Influence comes in a wide variety of flavours. Great salespeople use subtle methods of moving you towards a decision. Taskmasters use blunt force: coercion. When you need people to get on board with an important change in an age where people want to decide for themselves, what do you do?

Broadly, we can divide influence into two buckets: Authority and Influence. At first glance these seem like opposite approaches. Let’s take a second look.

In general, we ALWAYS want to persuade people about the merits of a change. To the extent someone makes their own decision to participate, they will be more committed to the cause. They will work harder and persist longer to support it.

Authority, on the other hand, enforces action regardless of what an employees thinks or feels. There is no ownership. You get compliance without commitment.

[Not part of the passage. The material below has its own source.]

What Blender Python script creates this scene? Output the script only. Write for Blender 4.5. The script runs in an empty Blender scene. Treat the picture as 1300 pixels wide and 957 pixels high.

The right answer is that you need both.

Persuasion involves presenting evidence that a change is in your best interest. It requires a deep dive into employee perception of a change. What’s important to them. What are their and their top hopes and fears? Tap into a network of trusted employees that can give you honest insight. Armed with that information, you can tailor your benefit statements and weave them into your vision and narrative for change.

But what if they aren’t buying in? Time is of the essence. You may not have enough runway to convince them. That’s when to dial up authority. As a leader, your every move sends signals. Begin weaving authority words and statements into your communication:

  • This is necessary, mandatory, required
  • Avoidance is not an option because…
  • 100% success requires 100% participation
  • This direction has been endorsed by the entire leadership

Keep checking in with your network about how the message is being received and what concerns you can respond to. Share stories about where you are seeing success. Reward efforts towards change.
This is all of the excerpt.